European employers failing to keep promises

European employers are failing to meet the expectations of their employees and risk losing talent as a result, according to the ADP Research Institute®.  “The Evolution of Work 2.0” report surveyed over 8,500 employees and employers across 13 countries and found significant gaps in organisations delivering on the promises that attracted workers in the first place. According to the research, over half (57%) of employees in Europe say the expectations they had joining their company have not been met. With 60% of employees open to new career opportunities and with nearly half (47%) of European employees saying they have walked away from a job that did not meet their expectations, employers need to be doing more to retain their best talent.

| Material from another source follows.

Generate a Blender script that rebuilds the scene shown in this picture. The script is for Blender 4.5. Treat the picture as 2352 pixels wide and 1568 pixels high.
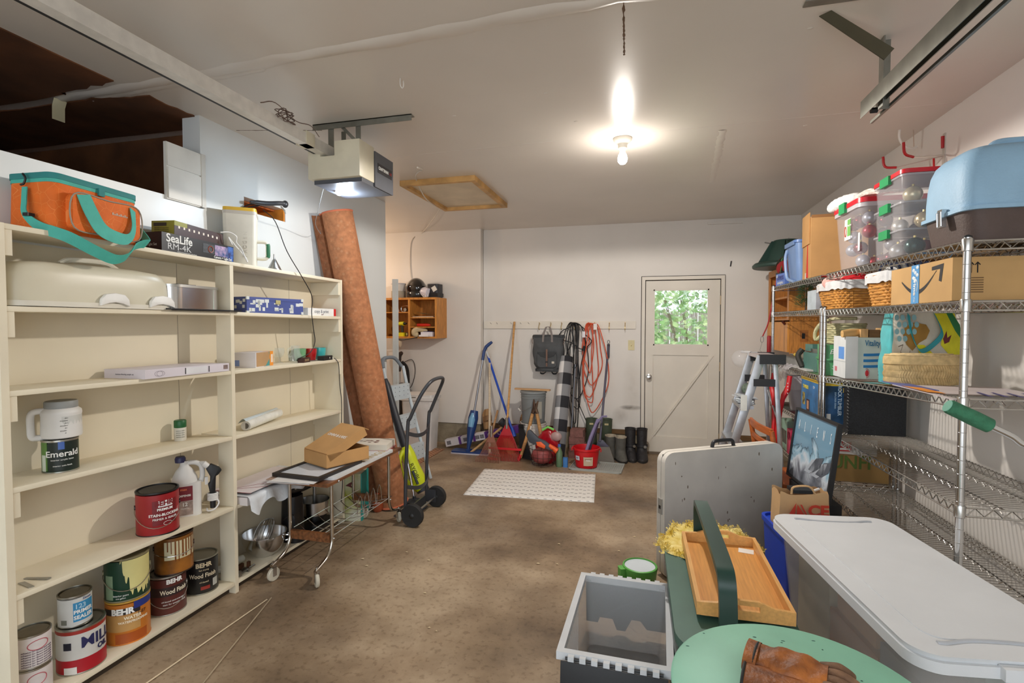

The things that attracted an employee are mostly the same things that made them stay, most notably the work itself and work hours. While employees and employers are fairly aligned in what attracts talent, there appears to be a significant disconnect when it comes to what makes workers stay, with employers overestimating the influence of career development. The report also reveals that a large number of European employees feel their employers do well at the procedures during the early stages of a career journey; with employees saying their company is good at recruiting (41%), onboarding (44%) and training (46%).

However, a just over a third of European employees give their companies high marks on career development planning (35%) and employee performance (38%). Commenting on these findings, Annabel Jones at ADP said: “Employers need to change their focus and meet a broader set of needs for employees’ personal growth. At present, employers are doing a great job in delivering elements of talent management associated with the earlier part of the employment journey.

But in order to retain talent, they need to remember what attracted an employee in the first place and ensure they deliver on the promises they offered. The results show that failure to do so could see that talent walk out the door.”